Secondly, California’s highest court determined that reserving the term “marriage” only for heterosexual couples was violative of that state’s equal protection clause.

Two same-sex couples who were denied marriage licenses in California counties brought a federal action, a 12-day bench trial was held, and the Federal District Court ruled that Prop 8 was unconstitutional – that there was no rational basis or compelling state interest for the state to withhold the term “marriage” from same-sex couples.

Because Proposition 8 did nothing to substantively alter the underlying relationship or domestic partnerships into which California same-sex couples had committed themselves. Instead, it simply took from them the word “marriage”. But the court didn’t point this out to diminish the matter, but to highlight it. “A rose by any other name may smell as sweet, but to the couple desiring to enter into a committed lifelong relationship, a marriage by the name of ‘registered domestic partnership’ does not. The word ‘marriage’ is singular in connoting ‘ a harmony in living,’ ‘a bilateral loyalty,’ and ‘a coming together for better or for worse, hopefully enduring, and intimate to the degree of being sacred.'”, citing the U.S. Supreme Court’s ruling in 1965’s Griswold v.
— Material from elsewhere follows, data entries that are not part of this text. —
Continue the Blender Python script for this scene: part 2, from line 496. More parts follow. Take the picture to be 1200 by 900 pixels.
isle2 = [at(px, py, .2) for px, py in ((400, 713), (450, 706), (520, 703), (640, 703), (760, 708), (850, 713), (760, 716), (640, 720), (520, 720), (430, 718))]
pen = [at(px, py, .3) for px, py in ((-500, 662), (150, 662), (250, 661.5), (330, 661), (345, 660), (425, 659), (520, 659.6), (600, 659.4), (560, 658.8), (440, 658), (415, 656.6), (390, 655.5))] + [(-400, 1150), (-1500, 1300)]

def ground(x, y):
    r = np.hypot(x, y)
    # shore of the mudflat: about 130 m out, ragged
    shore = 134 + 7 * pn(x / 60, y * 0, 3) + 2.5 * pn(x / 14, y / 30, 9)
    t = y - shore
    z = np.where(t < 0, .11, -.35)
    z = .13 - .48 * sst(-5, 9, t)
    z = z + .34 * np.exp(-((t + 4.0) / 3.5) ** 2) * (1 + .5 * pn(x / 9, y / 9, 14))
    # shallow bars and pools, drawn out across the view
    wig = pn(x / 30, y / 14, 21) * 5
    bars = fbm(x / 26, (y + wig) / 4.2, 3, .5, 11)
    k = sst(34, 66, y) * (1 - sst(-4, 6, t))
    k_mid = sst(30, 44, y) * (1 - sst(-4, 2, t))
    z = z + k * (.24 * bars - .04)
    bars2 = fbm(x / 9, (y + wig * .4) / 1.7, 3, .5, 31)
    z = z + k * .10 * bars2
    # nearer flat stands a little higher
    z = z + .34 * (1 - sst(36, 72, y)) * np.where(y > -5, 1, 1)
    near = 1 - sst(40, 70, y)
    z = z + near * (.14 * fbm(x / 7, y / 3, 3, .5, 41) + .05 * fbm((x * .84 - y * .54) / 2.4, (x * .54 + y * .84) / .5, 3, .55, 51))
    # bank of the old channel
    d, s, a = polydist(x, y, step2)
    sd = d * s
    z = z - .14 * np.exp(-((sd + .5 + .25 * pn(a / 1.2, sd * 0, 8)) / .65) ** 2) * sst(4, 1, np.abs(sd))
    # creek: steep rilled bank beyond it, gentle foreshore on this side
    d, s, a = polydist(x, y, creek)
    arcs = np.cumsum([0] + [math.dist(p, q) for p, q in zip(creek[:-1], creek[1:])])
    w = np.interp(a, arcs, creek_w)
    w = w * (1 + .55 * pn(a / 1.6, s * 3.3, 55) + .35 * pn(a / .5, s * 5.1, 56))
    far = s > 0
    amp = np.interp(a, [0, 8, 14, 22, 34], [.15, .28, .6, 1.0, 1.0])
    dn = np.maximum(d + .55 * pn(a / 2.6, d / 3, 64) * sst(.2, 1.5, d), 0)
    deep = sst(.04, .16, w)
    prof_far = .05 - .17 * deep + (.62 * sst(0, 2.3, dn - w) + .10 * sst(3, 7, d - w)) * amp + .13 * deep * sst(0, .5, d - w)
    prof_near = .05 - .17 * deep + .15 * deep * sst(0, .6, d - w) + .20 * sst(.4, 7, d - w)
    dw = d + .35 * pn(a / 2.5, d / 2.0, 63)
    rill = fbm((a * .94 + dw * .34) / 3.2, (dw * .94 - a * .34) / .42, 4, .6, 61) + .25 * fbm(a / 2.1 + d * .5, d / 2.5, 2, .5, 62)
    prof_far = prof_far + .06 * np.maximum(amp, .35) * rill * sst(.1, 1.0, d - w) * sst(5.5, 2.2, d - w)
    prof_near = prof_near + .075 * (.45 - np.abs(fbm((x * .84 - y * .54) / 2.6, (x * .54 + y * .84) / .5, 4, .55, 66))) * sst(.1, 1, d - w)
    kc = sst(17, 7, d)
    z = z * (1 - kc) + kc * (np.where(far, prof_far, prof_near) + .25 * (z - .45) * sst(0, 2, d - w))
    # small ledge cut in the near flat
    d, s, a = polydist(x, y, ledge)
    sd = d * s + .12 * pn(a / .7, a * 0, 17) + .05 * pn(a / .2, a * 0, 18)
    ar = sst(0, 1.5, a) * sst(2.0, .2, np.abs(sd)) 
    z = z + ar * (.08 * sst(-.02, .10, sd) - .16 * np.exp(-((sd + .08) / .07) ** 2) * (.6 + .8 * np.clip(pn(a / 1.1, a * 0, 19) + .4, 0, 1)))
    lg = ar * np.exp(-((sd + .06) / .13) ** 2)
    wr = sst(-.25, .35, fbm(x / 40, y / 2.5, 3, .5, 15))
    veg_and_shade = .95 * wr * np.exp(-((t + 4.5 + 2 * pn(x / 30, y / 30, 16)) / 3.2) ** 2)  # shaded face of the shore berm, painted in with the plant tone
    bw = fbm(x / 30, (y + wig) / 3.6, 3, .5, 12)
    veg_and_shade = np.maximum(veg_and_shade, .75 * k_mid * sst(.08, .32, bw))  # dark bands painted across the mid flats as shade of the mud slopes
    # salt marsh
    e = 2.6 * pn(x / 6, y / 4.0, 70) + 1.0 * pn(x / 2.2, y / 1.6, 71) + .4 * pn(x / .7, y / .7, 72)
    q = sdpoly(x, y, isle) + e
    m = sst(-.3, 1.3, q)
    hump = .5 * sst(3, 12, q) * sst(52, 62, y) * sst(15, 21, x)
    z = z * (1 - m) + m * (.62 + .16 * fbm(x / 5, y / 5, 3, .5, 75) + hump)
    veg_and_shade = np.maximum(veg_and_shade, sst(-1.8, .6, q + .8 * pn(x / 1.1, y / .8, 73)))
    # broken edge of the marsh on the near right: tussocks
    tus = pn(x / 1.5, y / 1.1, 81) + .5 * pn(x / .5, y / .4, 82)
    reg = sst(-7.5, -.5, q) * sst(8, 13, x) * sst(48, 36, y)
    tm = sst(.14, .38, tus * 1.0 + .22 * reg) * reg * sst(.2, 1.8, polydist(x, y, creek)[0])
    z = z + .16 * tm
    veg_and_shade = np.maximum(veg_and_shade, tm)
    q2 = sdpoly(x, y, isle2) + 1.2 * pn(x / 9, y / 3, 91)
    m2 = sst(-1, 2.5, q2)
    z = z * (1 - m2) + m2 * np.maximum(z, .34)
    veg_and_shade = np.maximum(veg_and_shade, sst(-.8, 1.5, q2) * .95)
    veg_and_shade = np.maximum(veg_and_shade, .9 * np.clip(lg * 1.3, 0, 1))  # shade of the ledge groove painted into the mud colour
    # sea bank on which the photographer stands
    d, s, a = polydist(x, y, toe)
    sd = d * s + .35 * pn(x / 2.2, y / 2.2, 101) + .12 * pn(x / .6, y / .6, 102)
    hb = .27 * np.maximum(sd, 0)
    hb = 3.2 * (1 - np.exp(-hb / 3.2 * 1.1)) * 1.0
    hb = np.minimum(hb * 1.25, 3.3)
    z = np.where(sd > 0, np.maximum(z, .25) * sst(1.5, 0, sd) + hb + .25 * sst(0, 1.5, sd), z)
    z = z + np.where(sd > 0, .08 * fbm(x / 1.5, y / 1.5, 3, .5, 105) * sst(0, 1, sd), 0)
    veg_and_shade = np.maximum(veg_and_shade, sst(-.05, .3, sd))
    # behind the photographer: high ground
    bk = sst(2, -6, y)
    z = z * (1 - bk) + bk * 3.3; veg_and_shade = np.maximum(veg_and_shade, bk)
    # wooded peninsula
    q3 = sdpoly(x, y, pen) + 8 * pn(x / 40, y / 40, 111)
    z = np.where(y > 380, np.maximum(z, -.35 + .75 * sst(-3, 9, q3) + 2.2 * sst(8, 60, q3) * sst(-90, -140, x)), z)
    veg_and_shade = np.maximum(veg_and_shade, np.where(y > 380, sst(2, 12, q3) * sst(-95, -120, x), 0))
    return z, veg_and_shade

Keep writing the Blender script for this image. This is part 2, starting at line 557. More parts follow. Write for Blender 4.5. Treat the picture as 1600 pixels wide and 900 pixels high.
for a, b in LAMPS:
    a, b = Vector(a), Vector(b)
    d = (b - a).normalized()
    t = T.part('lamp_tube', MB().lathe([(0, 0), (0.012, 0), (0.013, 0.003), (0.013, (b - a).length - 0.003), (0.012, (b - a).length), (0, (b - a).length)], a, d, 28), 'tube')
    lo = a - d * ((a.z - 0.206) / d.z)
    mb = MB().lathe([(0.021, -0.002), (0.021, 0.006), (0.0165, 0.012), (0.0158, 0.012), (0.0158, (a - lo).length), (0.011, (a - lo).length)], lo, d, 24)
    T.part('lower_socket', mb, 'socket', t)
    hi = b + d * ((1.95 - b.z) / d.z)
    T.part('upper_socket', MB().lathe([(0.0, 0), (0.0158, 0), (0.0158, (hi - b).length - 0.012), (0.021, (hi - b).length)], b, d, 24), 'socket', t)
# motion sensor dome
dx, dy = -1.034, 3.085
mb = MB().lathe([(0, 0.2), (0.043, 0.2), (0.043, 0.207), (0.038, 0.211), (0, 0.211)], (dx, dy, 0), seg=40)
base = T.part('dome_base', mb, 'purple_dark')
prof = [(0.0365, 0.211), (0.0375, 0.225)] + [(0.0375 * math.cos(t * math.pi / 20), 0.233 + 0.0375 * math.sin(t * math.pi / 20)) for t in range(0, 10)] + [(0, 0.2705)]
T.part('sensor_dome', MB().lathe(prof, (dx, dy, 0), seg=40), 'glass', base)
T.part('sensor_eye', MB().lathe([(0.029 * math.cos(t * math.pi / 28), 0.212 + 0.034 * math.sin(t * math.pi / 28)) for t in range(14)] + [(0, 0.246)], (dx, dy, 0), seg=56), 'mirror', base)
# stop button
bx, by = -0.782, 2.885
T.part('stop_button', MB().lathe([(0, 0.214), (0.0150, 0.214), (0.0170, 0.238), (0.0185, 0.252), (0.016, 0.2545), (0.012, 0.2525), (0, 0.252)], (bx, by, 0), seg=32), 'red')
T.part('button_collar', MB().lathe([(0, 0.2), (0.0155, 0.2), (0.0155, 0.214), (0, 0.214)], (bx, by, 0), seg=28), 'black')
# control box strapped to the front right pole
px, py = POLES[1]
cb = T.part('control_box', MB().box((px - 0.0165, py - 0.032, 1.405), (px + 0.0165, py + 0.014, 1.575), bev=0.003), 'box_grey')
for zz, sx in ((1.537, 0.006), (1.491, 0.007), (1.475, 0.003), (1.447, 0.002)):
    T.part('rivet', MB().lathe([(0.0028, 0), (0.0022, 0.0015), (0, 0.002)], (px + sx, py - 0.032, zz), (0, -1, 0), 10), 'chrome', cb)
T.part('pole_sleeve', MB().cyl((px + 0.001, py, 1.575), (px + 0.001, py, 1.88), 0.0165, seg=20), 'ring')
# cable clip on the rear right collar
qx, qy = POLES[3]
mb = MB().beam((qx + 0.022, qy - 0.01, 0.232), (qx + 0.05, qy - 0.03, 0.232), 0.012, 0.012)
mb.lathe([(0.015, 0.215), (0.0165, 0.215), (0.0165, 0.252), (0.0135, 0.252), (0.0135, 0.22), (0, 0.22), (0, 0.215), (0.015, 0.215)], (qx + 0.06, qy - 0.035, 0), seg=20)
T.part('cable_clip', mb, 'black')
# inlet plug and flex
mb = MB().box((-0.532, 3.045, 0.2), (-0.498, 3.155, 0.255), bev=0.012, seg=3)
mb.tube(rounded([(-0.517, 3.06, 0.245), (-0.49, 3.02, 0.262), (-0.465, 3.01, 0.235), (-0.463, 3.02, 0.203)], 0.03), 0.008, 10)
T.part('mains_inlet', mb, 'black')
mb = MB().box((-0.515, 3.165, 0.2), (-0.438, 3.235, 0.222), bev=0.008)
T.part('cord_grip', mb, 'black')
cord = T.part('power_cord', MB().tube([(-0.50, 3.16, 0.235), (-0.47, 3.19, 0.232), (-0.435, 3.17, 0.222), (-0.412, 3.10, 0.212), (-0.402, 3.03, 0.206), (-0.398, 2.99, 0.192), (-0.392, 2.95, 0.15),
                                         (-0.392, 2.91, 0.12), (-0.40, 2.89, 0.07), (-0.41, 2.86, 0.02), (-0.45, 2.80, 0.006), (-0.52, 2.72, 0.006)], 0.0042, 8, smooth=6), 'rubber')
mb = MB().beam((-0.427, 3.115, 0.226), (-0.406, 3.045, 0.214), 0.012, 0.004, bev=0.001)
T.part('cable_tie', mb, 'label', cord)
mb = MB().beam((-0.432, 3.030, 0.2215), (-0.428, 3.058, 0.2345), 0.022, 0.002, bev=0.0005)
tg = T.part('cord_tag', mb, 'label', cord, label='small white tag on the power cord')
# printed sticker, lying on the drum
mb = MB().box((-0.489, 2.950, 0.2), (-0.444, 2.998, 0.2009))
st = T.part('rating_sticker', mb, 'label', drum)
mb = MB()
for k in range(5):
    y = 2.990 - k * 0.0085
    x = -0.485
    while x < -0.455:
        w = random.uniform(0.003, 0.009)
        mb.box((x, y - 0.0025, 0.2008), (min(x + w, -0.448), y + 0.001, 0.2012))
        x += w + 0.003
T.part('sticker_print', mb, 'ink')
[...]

Connecticut, which declared the existence of a federal right to privacy and struck down prohibitions against contraception.

In the end, the court found that constitutional jurisprudence does not permit the people to “enact laws” that “single out a certain class of citizens for disfavored legal status” thus raising “the inevitable inference that the disadvantage imposed is born of animosity toward the class of persons affected.” The purpose of such a law isn’t to promote some “legitimate legislative end”, but “to make them unequal to everyone else.”

In order for a law like Prop 8 to stand, with all of its “meaningful harm to gays and lesbians”, some “legitimate state interest” must justify it. More specifically, “it” isn’t whether the legal state extant post-Prop 8 was constitutional or not – the question is whether the change that Proposition 8 made in the law could be justified, in and of itself.

The U.S. Supreme Court had decided cases going back to the 60s forbidding states from a “targeted exclusion of a group of citizens from a right or benefit that they had enjoyed on equal terms with all other citizens.” A right conveyed cannot later be withdrawn without a legitimate state justification.

The court analyzed the purported “justifications” for Prop 8 and found them illegitimate. For instance, Prop 8 proponents claimed that only heterosexual marriage was good for childrearing, but the law didn’t substantively affect same-sex couples’ right to have or adopt children. The court also went out of its way to destroy the Prop 8 proponents’ arguments that taking away the use of the term “marriage” from same-sex couples will promote responsible procreation by heterosexual couples.

The court found that Prop 8 existed as “nothing more or less than a judgment about the worth and dignity of gays and lesbians as a class.” Indeed, the court found that Prop 8 was born and promoted from a fundamental disapproval of homosexuals and from homophobia – that same-sex couples are inferior, and that their relationships are undesirable. The 9th Circuit concluded saying that the people of California violated the Equal Protection Clause by using their initiative power to target a minority group and illegitimately withdrawing a right that they possessed.